An diesem Wochenende nun beginnen in Moskau die Leichtathletik-Weltmeisterschaften. Einige, denen ursprünglich eine Hauptrolle zugedacht war, werden nicht dabei sein, weil sie als Betrüger entlarvt worden sind. Sie haben uns gelehrt, dass in den vergangenen Jahren zwar die Testverfahren besser geworden sind, die Moral allerdings keineswegs.

Wie also sollen wir uns verhalten, wenn Usain Bolt am Sonntagabend unaufhaltsam durchs Ziel fliegt? Berauschen wir uns an der federnden Leichtigkeit eines Mannes, der nie positiv getestet wurde? Oder wenden wir uns ab wie der frühere Sprinter und bekennende Doper Manfred Ommer, der sich von dem Weltrekordler schlicht „verarscht“ fühlt?

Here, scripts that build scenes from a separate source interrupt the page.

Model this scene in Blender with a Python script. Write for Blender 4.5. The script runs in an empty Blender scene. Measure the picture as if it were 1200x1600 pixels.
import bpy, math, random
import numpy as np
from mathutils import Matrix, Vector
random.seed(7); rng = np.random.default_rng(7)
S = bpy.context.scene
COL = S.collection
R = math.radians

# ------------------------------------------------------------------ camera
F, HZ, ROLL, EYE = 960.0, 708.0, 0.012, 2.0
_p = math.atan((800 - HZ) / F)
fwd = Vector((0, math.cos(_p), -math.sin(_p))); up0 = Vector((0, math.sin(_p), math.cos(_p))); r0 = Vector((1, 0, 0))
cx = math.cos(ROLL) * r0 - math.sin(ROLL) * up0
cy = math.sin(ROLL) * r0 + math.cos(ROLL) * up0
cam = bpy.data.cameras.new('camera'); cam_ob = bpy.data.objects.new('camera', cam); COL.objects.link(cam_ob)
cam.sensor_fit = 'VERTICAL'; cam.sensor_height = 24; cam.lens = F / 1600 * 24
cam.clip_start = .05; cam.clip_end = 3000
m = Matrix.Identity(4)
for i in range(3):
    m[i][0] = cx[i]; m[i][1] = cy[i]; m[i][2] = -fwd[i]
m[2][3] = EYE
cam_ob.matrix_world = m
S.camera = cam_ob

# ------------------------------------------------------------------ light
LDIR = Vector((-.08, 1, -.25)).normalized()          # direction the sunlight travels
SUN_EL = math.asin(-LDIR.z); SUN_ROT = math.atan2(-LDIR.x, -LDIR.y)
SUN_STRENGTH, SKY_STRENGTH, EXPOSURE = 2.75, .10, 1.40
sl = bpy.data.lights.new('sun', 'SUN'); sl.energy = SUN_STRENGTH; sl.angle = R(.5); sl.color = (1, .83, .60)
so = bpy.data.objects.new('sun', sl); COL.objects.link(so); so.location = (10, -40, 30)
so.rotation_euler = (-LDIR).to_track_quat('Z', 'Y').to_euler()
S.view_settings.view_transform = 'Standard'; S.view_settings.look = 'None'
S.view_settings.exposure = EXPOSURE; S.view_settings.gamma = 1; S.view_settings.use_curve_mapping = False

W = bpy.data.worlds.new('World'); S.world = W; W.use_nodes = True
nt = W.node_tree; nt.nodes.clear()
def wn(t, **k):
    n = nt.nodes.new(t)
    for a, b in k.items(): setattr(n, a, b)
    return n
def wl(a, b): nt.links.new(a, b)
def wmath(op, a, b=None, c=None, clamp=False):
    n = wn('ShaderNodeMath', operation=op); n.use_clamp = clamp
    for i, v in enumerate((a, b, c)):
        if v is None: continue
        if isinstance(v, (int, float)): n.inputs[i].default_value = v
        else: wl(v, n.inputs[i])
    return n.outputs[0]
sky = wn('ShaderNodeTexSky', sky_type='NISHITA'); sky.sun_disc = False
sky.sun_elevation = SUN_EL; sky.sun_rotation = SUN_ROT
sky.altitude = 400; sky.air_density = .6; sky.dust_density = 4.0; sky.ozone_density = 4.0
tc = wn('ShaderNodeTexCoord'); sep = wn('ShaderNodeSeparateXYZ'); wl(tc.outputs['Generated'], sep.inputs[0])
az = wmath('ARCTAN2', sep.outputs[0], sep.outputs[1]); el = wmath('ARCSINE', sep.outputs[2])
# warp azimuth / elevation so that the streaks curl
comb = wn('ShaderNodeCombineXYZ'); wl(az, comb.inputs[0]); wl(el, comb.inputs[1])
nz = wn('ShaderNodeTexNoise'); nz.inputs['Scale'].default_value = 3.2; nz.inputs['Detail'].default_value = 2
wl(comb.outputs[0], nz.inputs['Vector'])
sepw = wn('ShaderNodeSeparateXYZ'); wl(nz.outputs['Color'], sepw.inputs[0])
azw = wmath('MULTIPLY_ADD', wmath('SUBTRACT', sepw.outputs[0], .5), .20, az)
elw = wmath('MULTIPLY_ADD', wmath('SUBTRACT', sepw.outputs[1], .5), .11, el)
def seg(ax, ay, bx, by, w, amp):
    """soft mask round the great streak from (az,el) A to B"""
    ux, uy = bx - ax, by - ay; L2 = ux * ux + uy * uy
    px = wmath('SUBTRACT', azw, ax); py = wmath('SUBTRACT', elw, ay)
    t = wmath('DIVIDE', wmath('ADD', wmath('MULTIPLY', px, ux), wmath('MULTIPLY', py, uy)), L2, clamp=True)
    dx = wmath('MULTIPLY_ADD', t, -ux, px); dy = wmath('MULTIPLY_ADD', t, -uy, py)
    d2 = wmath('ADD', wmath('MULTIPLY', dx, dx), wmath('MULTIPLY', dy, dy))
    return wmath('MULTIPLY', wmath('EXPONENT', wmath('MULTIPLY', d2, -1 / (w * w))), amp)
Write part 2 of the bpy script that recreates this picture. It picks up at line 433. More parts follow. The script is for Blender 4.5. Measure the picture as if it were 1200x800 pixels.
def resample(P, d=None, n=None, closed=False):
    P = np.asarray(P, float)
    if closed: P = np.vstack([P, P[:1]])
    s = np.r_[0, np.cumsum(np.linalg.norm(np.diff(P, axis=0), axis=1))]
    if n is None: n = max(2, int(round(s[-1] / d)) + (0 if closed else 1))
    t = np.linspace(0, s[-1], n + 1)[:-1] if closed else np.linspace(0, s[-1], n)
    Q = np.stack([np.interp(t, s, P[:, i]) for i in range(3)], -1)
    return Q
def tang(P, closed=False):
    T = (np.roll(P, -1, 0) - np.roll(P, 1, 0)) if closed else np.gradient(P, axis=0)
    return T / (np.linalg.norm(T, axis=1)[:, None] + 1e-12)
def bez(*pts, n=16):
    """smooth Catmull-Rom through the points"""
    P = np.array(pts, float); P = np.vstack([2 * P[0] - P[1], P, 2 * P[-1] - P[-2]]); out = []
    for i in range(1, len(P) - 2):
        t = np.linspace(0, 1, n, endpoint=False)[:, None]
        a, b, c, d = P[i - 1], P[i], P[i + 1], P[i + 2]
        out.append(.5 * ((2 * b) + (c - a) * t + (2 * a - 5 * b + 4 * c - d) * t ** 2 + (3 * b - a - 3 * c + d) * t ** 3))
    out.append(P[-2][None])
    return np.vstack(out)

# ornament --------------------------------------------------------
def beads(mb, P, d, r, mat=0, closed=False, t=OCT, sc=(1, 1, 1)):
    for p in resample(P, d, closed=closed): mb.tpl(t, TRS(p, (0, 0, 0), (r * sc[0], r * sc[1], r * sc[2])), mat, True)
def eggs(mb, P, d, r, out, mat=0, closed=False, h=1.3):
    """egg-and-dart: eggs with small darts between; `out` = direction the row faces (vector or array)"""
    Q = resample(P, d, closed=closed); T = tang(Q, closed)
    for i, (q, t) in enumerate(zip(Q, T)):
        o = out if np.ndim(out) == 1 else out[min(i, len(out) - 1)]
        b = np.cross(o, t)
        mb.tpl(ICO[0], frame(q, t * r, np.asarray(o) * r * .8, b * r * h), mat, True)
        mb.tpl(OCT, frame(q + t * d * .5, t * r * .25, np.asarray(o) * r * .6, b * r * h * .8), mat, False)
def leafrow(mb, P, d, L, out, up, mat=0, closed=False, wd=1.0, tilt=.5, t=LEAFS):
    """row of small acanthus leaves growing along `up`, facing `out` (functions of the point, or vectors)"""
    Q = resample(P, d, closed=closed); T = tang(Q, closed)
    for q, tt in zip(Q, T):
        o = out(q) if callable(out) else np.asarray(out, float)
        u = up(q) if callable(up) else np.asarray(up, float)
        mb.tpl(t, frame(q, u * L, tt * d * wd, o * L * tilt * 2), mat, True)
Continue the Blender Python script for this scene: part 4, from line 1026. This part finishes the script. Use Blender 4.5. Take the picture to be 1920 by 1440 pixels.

Für die Leichtathletik ist diese WM eine Chance zur Wiedergutmachung. Sollte sie auch ihre Ikone Bolt verlieren, drohte ihr ein Schicksal wie dem Radsport. Sie würde Sympathien, Geld, aber vor allem ihr höchstes Gut verlieren: ihre Glaubwürdigkeit. Deshalb sollte für die Wettkämpfe in Moskau ein russisches Sprichwort gelten: Vertraue, aber prüfe nach!